--- begin Stored data ---

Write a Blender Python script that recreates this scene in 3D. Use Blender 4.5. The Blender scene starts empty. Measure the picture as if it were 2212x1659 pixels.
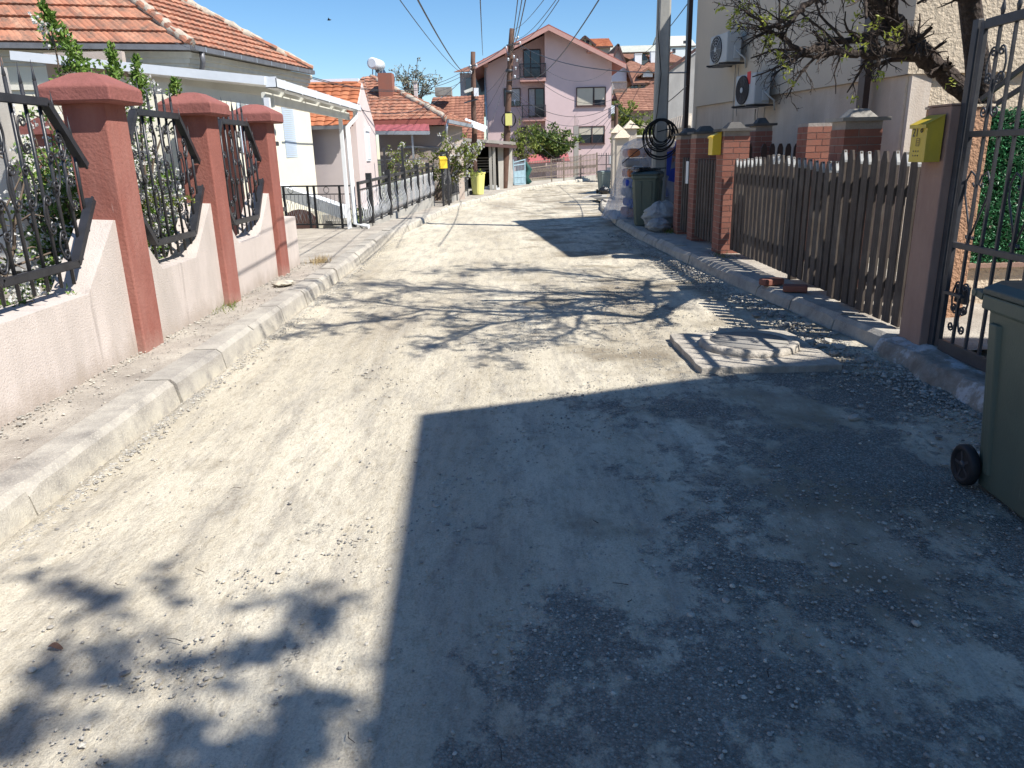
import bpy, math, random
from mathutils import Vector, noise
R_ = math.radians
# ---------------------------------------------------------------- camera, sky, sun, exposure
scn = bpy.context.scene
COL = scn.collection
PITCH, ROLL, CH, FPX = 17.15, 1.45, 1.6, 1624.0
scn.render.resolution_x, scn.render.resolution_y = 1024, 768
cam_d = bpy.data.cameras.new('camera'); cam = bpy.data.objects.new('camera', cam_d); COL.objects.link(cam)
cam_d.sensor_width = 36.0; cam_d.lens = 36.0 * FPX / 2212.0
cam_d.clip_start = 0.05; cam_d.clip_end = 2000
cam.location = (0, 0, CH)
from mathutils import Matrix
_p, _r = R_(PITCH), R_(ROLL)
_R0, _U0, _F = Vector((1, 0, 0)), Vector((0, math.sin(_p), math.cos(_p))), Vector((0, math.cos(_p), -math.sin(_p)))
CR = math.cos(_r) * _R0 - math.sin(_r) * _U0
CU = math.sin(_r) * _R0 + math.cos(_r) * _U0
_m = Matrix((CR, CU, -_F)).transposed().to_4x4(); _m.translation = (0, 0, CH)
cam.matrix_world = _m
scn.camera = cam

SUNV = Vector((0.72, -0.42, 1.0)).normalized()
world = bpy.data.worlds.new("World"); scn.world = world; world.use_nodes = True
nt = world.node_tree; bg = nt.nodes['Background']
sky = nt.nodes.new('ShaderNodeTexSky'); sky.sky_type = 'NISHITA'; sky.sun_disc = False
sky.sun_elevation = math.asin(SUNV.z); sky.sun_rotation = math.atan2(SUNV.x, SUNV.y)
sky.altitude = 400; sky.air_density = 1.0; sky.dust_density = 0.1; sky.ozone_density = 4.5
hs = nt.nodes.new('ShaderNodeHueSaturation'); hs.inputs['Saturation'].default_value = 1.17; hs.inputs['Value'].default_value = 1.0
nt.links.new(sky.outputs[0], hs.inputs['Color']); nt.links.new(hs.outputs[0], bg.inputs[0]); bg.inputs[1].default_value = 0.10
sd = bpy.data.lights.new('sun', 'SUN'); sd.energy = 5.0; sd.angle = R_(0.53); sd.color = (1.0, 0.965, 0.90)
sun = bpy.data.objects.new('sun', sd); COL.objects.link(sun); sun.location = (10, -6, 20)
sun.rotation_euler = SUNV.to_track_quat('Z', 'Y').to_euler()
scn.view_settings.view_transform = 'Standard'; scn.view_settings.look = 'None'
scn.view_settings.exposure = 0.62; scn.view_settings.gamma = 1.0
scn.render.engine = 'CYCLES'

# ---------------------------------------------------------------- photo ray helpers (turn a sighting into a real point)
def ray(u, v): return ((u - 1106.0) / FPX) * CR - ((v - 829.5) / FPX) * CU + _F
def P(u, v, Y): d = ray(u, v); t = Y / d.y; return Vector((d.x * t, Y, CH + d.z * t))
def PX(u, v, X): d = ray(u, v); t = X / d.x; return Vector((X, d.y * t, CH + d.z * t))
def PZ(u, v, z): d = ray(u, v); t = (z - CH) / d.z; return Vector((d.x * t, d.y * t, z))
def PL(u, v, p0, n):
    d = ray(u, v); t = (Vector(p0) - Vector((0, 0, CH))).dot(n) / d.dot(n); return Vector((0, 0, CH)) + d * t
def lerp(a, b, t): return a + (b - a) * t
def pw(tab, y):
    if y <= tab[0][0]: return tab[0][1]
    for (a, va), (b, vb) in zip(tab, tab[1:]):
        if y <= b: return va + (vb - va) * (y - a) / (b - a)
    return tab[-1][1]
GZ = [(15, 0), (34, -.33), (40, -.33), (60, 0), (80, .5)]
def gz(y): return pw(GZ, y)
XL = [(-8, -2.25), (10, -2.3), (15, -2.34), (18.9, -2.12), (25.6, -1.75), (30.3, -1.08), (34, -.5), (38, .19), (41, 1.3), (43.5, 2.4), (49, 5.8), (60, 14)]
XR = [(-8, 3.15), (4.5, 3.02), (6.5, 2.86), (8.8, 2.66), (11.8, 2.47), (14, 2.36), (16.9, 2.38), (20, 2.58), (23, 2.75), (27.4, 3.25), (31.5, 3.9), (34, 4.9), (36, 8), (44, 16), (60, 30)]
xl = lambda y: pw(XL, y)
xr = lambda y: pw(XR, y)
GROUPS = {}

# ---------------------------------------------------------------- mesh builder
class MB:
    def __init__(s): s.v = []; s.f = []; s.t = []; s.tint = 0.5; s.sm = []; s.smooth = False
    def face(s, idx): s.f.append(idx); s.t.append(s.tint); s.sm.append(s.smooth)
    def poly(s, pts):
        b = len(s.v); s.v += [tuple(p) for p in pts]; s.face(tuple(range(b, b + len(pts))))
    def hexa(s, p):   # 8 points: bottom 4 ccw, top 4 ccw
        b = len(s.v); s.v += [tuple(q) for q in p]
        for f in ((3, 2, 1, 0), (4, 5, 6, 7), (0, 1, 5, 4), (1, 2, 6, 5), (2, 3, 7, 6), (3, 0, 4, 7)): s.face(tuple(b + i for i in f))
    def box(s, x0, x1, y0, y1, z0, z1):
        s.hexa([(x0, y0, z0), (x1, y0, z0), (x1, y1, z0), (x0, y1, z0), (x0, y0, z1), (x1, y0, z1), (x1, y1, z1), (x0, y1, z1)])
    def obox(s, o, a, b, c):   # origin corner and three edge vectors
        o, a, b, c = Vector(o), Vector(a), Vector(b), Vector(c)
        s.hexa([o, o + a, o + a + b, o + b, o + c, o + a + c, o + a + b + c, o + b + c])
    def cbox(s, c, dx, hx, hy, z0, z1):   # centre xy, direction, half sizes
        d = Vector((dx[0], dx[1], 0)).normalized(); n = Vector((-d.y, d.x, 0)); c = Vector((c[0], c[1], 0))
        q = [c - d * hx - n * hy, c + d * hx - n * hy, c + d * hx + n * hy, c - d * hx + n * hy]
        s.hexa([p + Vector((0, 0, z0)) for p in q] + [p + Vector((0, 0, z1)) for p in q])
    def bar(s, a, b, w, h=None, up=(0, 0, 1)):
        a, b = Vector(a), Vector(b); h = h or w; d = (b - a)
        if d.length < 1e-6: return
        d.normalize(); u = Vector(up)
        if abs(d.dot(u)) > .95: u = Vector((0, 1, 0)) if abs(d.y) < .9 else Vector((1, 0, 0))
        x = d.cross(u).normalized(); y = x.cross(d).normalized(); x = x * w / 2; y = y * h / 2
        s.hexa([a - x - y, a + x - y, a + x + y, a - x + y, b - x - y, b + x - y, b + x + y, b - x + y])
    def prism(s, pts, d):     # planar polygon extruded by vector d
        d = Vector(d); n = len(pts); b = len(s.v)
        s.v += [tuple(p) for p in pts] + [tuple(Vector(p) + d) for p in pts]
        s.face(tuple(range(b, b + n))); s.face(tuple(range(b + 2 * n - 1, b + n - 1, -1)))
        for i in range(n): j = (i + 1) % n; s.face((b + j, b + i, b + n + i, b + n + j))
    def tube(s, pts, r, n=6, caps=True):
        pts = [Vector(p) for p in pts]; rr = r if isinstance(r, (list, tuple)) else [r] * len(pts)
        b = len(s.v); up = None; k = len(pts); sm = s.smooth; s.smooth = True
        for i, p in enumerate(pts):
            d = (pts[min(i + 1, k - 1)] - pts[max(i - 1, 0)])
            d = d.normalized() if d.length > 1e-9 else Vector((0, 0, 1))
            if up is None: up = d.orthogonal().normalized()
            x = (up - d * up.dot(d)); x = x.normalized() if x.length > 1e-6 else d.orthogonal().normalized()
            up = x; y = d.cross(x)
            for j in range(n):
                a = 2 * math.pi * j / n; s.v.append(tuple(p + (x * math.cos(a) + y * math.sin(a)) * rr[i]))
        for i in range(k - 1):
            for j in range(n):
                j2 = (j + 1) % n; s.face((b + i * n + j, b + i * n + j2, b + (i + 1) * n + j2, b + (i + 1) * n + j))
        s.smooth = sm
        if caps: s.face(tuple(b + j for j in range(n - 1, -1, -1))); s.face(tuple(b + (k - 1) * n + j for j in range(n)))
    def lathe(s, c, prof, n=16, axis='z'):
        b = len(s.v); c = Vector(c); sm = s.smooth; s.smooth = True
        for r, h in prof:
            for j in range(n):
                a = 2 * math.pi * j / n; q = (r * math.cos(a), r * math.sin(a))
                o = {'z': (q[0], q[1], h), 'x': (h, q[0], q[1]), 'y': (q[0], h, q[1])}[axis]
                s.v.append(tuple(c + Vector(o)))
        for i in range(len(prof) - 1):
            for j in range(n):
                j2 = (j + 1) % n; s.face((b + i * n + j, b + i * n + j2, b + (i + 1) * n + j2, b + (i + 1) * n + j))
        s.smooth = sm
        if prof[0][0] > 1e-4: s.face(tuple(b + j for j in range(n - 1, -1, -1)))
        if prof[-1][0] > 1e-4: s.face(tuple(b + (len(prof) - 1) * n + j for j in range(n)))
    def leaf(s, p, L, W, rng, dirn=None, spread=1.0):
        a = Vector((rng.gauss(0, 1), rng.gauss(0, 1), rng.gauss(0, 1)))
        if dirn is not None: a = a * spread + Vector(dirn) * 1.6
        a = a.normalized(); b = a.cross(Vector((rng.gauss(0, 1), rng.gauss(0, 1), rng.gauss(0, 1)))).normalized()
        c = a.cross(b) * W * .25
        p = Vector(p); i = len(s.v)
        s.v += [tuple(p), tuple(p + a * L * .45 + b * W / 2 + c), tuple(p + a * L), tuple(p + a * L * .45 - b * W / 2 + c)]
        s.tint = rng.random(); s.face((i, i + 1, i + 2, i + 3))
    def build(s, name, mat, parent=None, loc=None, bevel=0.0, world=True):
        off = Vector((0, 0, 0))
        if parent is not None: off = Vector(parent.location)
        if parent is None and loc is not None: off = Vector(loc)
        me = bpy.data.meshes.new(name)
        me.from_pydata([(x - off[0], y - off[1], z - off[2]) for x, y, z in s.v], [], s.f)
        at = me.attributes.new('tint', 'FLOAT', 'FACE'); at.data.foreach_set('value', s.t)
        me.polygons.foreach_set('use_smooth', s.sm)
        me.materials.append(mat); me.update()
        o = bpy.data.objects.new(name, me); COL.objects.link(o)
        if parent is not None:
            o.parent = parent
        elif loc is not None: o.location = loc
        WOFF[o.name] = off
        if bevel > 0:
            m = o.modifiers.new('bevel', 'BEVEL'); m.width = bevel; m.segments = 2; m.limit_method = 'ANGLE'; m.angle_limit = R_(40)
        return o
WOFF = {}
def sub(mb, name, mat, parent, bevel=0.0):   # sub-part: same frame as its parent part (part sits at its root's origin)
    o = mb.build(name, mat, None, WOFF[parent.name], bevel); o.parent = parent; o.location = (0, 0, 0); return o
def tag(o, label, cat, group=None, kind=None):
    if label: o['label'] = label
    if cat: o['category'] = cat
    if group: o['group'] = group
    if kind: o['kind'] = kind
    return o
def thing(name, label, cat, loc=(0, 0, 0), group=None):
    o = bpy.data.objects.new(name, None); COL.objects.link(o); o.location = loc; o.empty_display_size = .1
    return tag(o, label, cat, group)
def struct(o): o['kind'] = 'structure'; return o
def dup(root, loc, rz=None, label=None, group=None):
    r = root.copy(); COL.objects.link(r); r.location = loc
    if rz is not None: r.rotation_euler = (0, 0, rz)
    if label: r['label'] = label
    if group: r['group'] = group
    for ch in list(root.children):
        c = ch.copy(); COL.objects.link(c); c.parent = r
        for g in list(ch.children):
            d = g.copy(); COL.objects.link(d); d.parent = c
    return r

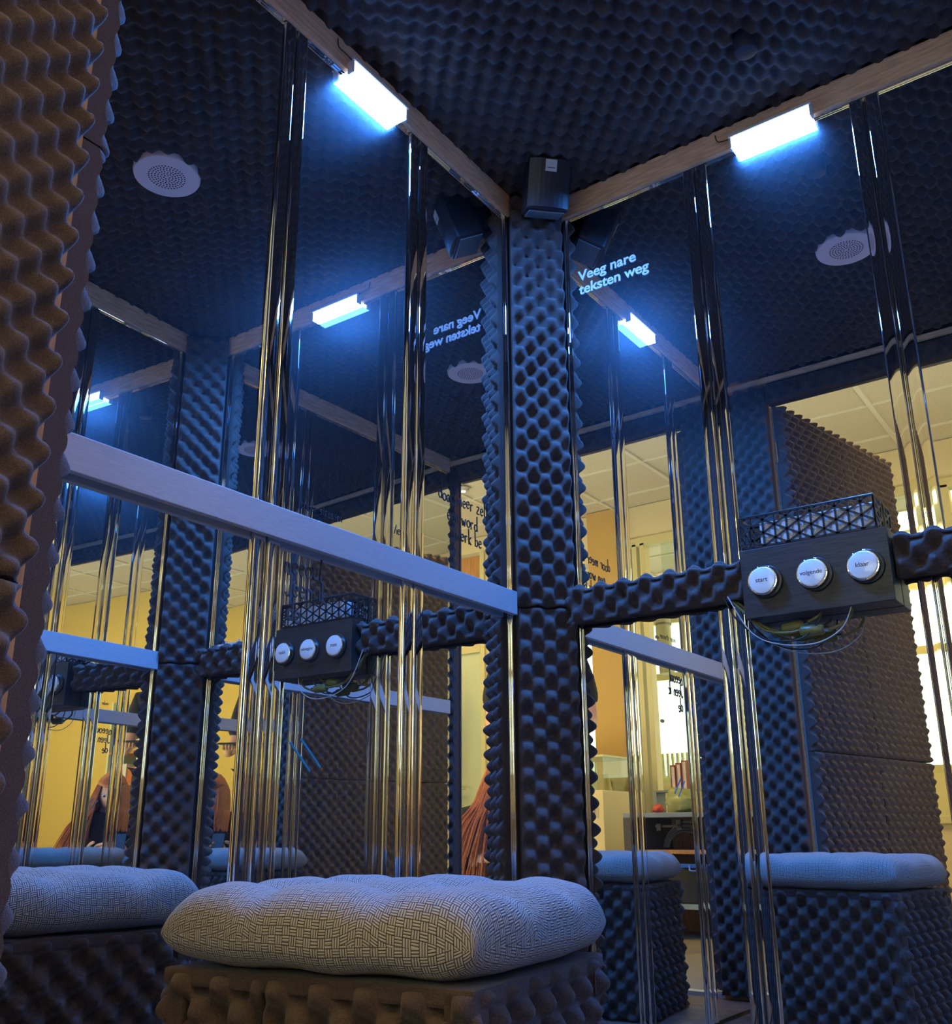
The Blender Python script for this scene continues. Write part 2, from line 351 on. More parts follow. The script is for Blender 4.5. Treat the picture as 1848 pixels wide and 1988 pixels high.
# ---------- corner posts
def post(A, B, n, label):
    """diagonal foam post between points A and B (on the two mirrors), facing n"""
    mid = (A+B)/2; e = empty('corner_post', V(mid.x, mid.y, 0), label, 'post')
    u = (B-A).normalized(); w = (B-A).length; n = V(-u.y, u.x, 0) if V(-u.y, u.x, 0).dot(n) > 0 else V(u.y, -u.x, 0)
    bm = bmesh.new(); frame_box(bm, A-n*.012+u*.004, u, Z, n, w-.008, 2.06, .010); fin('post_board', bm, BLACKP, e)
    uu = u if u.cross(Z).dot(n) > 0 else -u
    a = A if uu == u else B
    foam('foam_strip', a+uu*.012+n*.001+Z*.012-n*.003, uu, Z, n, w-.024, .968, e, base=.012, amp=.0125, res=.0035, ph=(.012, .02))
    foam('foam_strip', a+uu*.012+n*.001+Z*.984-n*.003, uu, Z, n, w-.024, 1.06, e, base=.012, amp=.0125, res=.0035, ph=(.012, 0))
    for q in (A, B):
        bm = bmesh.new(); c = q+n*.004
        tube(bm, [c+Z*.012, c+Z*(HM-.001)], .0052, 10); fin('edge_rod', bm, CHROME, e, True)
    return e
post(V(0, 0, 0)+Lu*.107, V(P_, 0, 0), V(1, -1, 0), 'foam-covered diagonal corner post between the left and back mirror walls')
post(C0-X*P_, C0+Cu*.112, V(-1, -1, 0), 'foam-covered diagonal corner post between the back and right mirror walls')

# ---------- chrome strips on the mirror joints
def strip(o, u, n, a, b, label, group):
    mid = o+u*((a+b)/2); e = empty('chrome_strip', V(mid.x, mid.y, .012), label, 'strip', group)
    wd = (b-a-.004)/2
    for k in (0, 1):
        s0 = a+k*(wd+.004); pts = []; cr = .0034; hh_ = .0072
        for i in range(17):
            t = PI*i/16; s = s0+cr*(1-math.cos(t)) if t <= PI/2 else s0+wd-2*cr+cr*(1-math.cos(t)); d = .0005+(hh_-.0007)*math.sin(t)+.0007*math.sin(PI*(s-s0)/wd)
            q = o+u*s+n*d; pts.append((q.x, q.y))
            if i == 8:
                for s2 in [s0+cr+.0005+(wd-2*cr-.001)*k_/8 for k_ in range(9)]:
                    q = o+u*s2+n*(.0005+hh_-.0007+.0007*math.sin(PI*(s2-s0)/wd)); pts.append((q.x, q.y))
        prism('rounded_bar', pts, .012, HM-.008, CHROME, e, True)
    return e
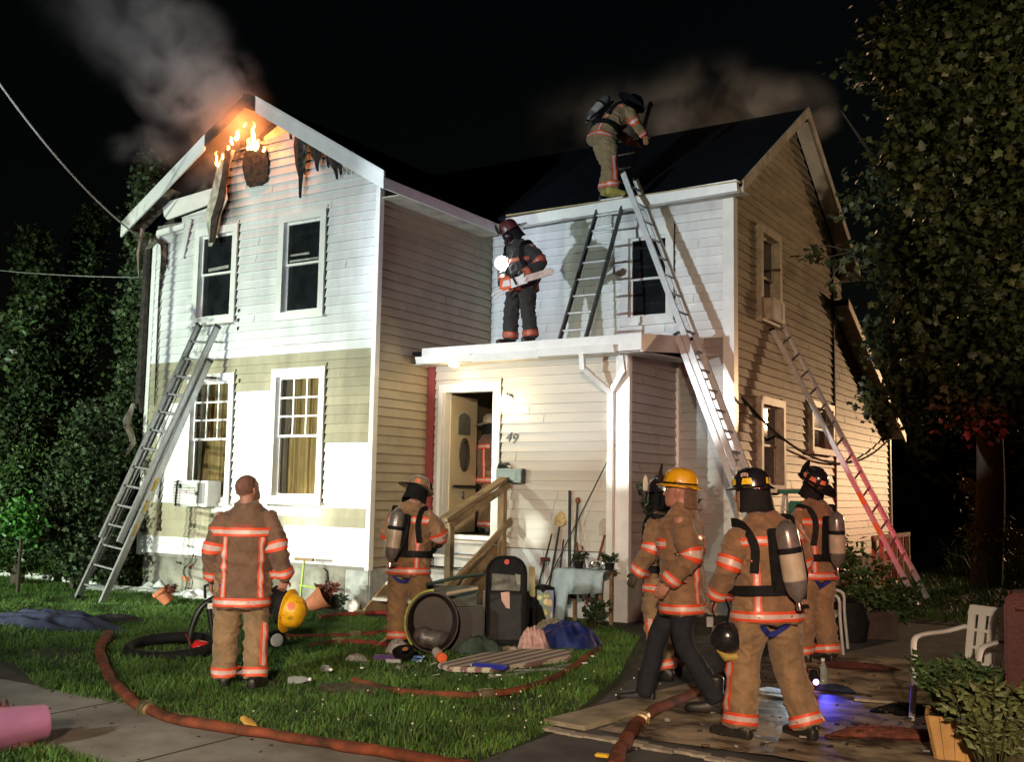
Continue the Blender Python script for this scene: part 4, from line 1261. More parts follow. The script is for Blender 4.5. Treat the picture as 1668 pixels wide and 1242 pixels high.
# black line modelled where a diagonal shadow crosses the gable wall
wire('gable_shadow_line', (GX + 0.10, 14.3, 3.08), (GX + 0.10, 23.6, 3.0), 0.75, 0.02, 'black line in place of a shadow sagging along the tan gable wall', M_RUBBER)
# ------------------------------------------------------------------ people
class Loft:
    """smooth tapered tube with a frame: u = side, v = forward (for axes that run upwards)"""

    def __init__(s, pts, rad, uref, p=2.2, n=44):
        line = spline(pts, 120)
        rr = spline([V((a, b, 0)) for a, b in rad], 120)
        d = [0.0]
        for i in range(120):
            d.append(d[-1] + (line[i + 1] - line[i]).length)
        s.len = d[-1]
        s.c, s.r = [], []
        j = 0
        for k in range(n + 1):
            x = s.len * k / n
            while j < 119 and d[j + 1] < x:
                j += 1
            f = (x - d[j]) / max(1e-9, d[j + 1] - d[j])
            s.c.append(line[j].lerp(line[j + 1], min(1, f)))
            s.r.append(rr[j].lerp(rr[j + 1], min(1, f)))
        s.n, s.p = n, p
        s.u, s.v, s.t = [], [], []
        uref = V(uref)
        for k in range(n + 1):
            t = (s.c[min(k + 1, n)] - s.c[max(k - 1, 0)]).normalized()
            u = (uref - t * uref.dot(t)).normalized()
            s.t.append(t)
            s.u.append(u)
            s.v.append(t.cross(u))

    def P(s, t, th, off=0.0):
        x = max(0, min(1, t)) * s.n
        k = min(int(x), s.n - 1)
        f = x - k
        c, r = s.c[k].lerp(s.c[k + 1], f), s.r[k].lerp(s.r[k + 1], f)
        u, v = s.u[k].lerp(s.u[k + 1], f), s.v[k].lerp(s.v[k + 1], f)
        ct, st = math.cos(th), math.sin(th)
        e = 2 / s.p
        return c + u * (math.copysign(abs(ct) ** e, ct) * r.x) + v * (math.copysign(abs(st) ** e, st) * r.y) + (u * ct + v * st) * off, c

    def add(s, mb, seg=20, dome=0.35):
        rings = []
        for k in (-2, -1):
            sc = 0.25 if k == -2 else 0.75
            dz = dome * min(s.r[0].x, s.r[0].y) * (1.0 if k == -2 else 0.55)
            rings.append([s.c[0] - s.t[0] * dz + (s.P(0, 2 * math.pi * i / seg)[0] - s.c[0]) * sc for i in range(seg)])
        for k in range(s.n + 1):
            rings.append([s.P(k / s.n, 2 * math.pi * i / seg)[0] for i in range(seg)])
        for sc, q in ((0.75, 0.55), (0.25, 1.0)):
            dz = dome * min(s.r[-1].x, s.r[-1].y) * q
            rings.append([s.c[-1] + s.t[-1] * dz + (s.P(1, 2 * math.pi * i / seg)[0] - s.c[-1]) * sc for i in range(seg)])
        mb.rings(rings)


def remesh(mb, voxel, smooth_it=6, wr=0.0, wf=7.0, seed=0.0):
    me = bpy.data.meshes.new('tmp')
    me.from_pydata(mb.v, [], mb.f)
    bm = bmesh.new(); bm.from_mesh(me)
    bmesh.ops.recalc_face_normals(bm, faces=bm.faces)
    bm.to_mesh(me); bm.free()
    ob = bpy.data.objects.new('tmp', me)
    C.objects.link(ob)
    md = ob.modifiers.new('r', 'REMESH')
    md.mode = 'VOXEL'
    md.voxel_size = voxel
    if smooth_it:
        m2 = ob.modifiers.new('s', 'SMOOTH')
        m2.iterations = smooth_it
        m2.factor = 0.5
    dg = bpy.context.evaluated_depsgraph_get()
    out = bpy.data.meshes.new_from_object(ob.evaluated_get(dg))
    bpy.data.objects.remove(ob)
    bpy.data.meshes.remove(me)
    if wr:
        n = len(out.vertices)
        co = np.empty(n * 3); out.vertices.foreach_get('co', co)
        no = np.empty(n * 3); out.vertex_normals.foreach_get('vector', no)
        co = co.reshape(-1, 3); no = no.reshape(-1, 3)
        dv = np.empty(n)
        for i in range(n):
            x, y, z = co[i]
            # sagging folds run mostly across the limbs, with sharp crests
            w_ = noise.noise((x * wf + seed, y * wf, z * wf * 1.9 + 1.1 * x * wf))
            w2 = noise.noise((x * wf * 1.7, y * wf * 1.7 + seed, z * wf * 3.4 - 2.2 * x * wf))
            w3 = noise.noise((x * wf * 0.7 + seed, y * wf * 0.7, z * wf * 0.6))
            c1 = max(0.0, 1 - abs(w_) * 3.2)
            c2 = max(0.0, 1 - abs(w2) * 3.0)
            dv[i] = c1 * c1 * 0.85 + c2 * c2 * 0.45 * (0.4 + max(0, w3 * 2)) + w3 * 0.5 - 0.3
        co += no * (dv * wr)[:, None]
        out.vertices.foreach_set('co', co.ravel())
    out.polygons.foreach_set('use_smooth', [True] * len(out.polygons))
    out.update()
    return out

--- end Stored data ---

Direction: Exactly how many lines of the listing above contain the string "that"? Give no more than the number.

Result: 2